J170408Y2 2017年5月号(J213)
    「金門高粱酒」で有名な金門酒廠実業股份有限公司(Kinmen Kaoliang Liquor Inc.、以下「金門酒廠」)は金門浯江酒廠実業股份有限公司(以下「金門浯江酒廠」)が利益をむさぼるため、それが製造販売する「金門53°高粱酒」に金門酒廠の商標に類似する「金門及び金門島嶼図」を使用して、合計100万人民元の利益を得て、金門酒廠の商標権を侵害したとして、金門浯江酒廠に165万新台湾ドルの賠償金を請求していた。知的財産裁判所は先日、金門浯江酒廠に対して、金門酒廠に20万新台湾ドルの賠償金を支払うよう命じるとともに、「金門」、「金門KIN-MEN」及び「KINMEN及び図」商標と同一又はそれに類似する図案を酒類の商品及び役務、商品の包装、看板、サイト、広告又はその他の表徴(トレードドレス)に使用することを禁じる判決を下した。

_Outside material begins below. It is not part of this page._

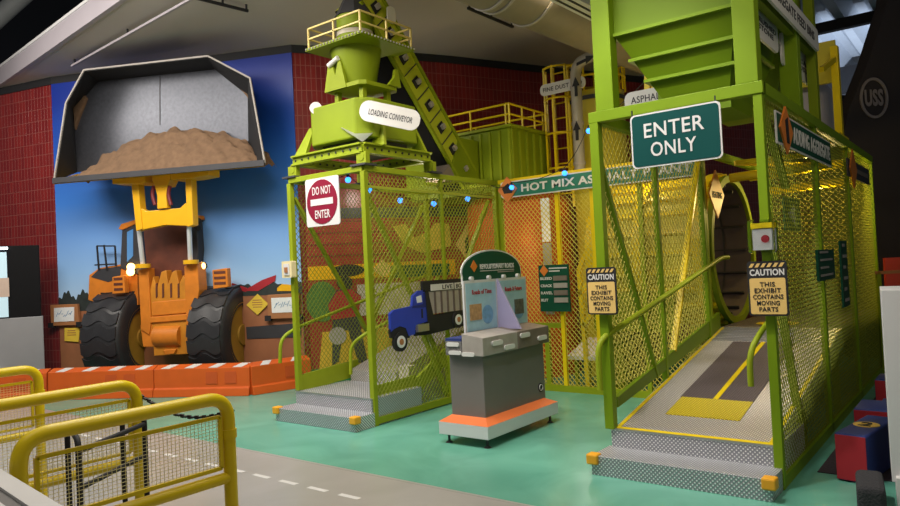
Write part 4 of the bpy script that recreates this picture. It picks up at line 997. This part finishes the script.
# ------------------------------------------------------------------ ribbed tank, silo
tk_ = thing('ribbed_tank', 'lime green ribbed square tank with yellow guard rail on top', 'tank', (-5.9, 8.5, 2.7))
x0, x1, y0, y1, z0, z1 = -7.0, -5.10, 8.0, 9.0, 2.70, 3.47
MB().box(x0, x1, y0, y1, z0, z1).build('tank_body', LIMED, tk_)
k = MB()
for i in range(9): k.box(x1-.02-i*.16, x1-i*.16+.012, y0-.03, y0, z0, z1-.03)
for i in range(6): k.box(x1, x1+.03, y0+i*.19, y0+i*.19+.03, z0, z1-.03)
k.build('side_rib', LIME, tk_)
MB().box(x0-.03, x1+.04, y0-.04, y1+.03, z1, z1+.04).build('top_flange', LIME, tk_)
MB().box(-6.9, -5.08, 7.98, 9.0, 2.62, 2.70).build('support_deck', LIMED, tk_)
k = MB(); zt = z1+.04
for p, q in (((x0, y0), (x1, y0)), ((x1, y0), (x1, y1)), ((x0, y1), (x1, y1))):
    for h in (.14, .28): k.cyl((*p, zt+h), (*q, zt+h), .015, n=8)
    for f in (0, .33, .66, .97): a = V((*p, 0)).lerp(V((*q, 0)), f); k.cyl(a+Z*zt, a+Z*(zt+.28), .015, n=8)
k.build('guard_rail', YEL, tk_)
si = thing('dust_silo', 'yellow fine dust silo with grey pipe behind the mesh screen', 'silo', (-4.42, 9.3, 0))
MB().lathe((-4.42, 9.3, 0), [(.01, 0), (.38, 0), (.38, 4.0), (.01, 4.02)], 40).build('shell', SILO, si, True)
MB().lathe((-4.42, 9.3, 3.86), [(.40, 0), (.40, .06)], 40).build('top_band', DARK, si, True)
k = MB()
for i in range(12):
    a = 2*PI*i/12; p = V((-4.42+.4*math.cos(a), 9.3+.4*math.sin(a), 4.0)); k.cyl(p, p+Z*.4, .014, n=8)
for z in (4.2, 4.4): k.tube([(-4.42+.4*math.cos(2*PI*i/24), 9.3+.4*math.sin(2*PI*i/24), z) for i in range(25)], .016, 8)
k.build('guard_rail', YEL, si)
# caged ladder
la = thing('caged_ladder', 'yellow ladder with hooped safety cage beside the dust silo', 'ladder', (-4.95, 9.1, 0))
lx = -4.98; lyy = 9.05
k = MB()
for s in (-.12, .12): k.bar((lx+s+.12, lyy, 2.4), (lx+s+.12, lyy, 4.45), .035)
k.build('stringer', YEL, la)
k = MB()
for i in range(9): k.cyl((lx, lyy, 2.6+i*.22), (lx+.24, lyy, 2.6+i*.22), .012, n=8)
k.build('rung', YEL, la)
hoop = [(lx+.12+.24*math.cos(a), lyy-.26*math.sin(a)) for a in [PI*i/8 for i in range(9)]]
for z in (2.95, 3.45, 3.95, 4.4): MB().tube([(x, y, z) for x, y in hoop], .016, 6).build('hoop', YEL, la)
k = MB()
for x, y in hoop[0:9:2]: k.bar((x, y, 2.75), (x, y, 4.42), .03, .012)
k.build('cage_strap', YEL, la)
dp = thing('dust_pipe', 'galvanised dust pipe with black arrows bending over the silo', 'pipe', (-4.35, 8.75, 2.7))
Yp = 8.7
pa = [py(580, 172, Yp), py(575, 62, Yp), py(612, 50, Yp)]
MB().tube(fillet(pa, .2, 8), .075, 16).build('pipe', PIPEM, dp, True)
for z in (2.95, 3.5, 4.0): 
    f = (z-pa[0].z)/(pa[1].z-pa[0].z); c = pa[0].lerp(pa[1], max(0, min(1, f))); MB().cyl(c-Z*.02, c+Z*.02, .085).build('flange', GREYW, dp, True)
F = fY(Yp-.08)
for (x, y), vert in (((577, 130), 1), ((576, 86), 1), ((586, 60), 0)):
    a, b = F.pix(x, y)
    P = [(a-.02, b-.14), (a+.02, b-.14), (a+.02, b), (a+.055, b), (a, b+.12), (a-.055, b), (a-.02, b)]
    if not vert: P = [(a-.14, b-.02-.03), (a, b-.02), (a+.0, b-.055), (a+.14, b+.03), (a, b+.055), (a, b+.02), (a-.14, b-.01)]
    MB().prism(F, P, 0, .012).build('arrow', BLACK, dp)
F = fY(8.72); p0 = F.pix(541, 97); p1 = F.pix(586, 84)
board('white rounded fine dust silo board behind the grey pipe', F, p0[0], p1[0], p0[1]-.0, p0[1]+.16, .07, 'FINE DUST SILO', ta=(p0[0]+.05, p1[0]-.05, p0[1]+.05, p0[1]+.11))

# ------------------------------------------------------------------ kiosk
ks = thing('display_kiosk', 'grey display kiosk on an orange trimmed plinth between the cages', 'kiosk', (-3.85, 5.62, 0))
kx0, kx1, ky0, ky1 = -4.12, -3.57, 5.0, 6.24
MB().box(kx0, kx1, ky0, ky1, .085, .20).build('plinth', LGREY, ks, bevel=.004)
frus(.20, .245, (kx0, kx1, ky0, ky1), (-4.06, -3.68, 5.13, 6.16)).build('orange_trim', mat('trim orange', (.72, .17, .045), .5), ks)
for x in (-4.06, -3.63):
    for y in (5.07, 6.17):
        k = MB(); k.cyl((x, y, .012), (x, y, .09), .012); k.cyl((x, y, 0), (x, y, .014), .035, .02); k.build('foot', DARK, ks, True)
MB().box(-4.06, -3.68, 5.13, 6.24-.05, .24, .81).build('body', GREYK, ks, bevel=.004)
FX = fX(-3.68); k = MB().prism(FX, circ(6.10, .36, .045, 20, .045), 0, .006); so_ = k.build('socket', BLACK, ks)
MB().ngon_tube(FX, circ(6.10, .36, .026, 16), circ(6.10, .36, .034, 16), .006, .010).build('socket_ring', LGREY, so_)
def slant(x0, x1, y0, y1, z0, zl, zh): return MB().hexa([(x0, y0, z0), (x1, y0, z0), (x1, y1, z0), (x0, y1, z0), (x0, y0, zh), (x1, y0, zl), (x1, y1, zl), (x0, y1, zh)])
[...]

    金門酒廠は以下のように主張した。金門浯江酒廠が製造する「金門53°高粱酒」は商品上に「金門島嶼圖」と「金門」の文字を標示しており、金門酒廠の「金門」等商標の高い知名度にただ乗りし、消費者の注意を惹き、消費者に「金門53°高粱酒」と金門高粱酒の出所が同じである、又は両者の間に関連企業、使用許諾、加盟等の関係があると誤認させており、商標法に違反している。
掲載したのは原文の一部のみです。